Just ask a mother who is upset that her child has been declared mentally retarded, labeled as emotionally disturbed or branded learning disabled, when she knows the problem is not her child, but the teacher or the principal. Or ask a parent who wants and needs services for their child, but somehow can't make the system deliver on what has been promised.

Parents, teachers and even retired administrators have long complained about the subjectivity of the referral process in Richmond which unfairly labels way too many children "disabled." Virginia is not alone in attempting to game the system by reshaping the testing pool or by creating ways to exclude a child's scores from a district's or the state's AYP calculation.

But, the dramatic jump in the number of VGLA and VAAP tests will no doubt reap long-term negative results. It doesn’t take a Ph.D. to see that being labeled as disabled profoundly affects a child's sense of self or that being misidentified as a child with a disability can create lifelong distrust and anger. Add to this, the humiliation and frustration that parents endure when they can't get the needed services for their children because administrators are too busy playing AYP games.

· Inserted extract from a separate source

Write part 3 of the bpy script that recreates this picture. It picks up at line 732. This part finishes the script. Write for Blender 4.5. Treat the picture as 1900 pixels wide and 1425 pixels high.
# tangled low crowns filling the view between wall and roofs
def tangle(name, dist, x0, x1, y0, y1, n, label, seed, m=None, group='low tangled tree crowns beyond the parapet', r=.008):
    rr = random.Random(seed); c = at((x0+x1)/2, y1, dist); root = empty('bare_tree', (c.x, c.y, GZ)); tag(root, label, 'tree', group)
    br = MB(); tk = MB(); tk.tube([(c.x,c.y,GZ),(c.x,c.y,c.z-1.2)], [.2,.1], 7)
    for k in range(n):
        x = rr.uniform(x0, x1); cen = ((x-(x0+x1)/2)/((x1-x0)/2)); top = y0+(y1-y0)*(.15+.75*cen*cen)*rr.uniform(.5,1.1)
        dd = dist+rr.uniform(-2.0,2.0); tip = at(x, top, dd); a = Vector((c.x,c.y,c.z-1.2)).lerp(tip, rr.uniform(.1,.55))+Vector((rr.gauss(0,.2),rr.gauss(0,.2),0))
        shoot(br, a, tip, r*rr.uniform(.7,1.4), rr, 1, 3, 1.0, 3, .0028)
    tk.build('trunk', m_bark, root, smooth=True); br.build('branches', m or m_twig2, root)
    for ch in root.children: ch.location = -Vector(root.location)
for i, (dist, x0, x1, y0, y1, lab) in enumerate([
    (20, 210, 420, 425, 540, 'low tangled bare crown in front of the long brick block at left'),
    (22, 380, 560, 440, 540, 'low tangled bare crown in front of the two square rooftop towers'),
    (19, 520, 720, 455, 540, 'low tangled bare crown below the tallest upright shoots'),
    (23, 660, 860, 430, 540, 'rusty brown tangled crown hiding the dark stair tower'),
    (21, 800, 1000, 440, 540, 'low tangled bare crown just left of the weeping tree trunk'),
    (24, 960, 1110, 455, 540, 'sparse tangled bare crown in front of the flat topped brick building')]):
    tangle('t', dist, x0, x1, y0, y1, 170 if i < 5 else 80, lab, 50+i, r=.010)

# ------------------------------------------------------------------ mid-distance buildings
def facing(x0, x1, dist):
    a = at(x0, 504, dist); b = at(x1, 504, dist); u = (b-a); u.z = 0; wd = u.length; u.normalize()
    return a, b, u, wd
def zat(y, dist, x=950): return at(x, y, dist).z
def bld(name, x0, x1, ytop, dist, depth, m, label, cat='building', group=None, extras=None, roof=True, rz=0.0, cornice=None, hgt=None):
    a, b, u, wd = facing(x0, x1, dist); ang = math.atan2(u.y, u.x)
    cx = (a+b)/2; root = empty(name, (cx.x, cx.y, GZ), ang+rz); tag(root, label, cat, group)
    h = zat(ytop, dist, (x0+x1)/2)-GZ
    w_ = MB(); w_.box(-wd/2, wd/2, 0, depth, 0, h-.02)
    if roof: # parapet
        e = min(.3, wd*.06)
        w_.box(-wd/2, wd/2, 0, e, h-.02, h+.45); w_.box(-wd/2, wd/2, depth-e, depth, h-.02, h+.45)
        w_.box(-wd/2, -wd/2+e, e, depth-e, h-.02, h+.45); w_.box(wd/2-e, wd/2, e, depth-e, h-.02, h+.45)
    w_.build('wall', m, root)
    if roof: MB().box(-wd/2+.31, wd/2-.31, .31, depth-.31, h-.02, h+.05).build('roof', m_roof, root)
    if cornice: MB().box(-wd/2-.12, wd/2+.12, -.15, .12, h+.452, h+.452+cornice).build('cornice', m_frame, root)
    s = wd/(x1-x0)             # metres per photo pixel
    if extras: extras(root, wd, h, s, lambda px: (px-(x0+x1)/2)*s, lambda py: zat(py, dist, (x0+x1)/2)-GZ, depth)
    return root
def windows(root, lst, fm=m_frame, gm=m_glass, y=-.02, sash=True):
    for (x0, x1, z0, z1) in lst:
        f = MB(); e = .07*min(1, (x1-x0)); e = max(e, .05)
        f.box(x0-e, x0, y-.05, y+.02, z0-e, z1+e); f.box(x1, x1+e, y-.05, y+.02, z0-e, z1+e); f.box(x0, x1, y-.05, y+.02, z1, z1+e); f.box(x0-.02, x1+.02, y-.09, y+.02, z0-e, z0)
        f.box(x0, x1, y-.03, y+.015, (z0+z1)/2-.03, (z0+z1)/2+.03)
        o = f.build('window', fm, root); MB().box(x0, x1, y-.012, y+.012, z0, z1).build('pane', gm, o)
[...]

In the short-run, such over-identification and misidentification clearly reduces the accuracy that is supposed to derive from the SOL tests and NCLB accountability measures. Reducing that accuracy, reduces the possibility that policy makers can reach informed and wise decisions that will help improve public education. If the data are faulty, how can the conclusion be accurate? And, if the schools' problems are intentionally disguised and distorted, how can we expect to fix them?

Add to this distortion, the not insignificant problem that special education costs on average 1.6 times as much per student as regular education. That means the dramatic, and questionable, increase of children labeled with disabilities, ostensibly for the purpose of making AYP, reduces the amount of money available for the children with bonafide disabilities and for other non-disabled children.

The over-identification of minorities for special education is a national problem. It is the shame of our city, our Commonwealth and our nation.

We know that NCLB created high hurdles, imposed draconian consequences for not clearing them and then offered no tools to school systems to succeed. It is, however, not acceptable that the response has been to make liars of schools administrators at all levels, to brand children with disabilities to improve a school system's pass rate, to deprive school systems of the usefulness of true measures of performance and to skew the use of resources in public schools.

In a later entry, I will discuss what needs to happen in the long run to correct this problem. For right now, suffice to say, USDOE, VDOE, the State Board of Education and individual school districts need to stop cheating and to stop allowing cheating.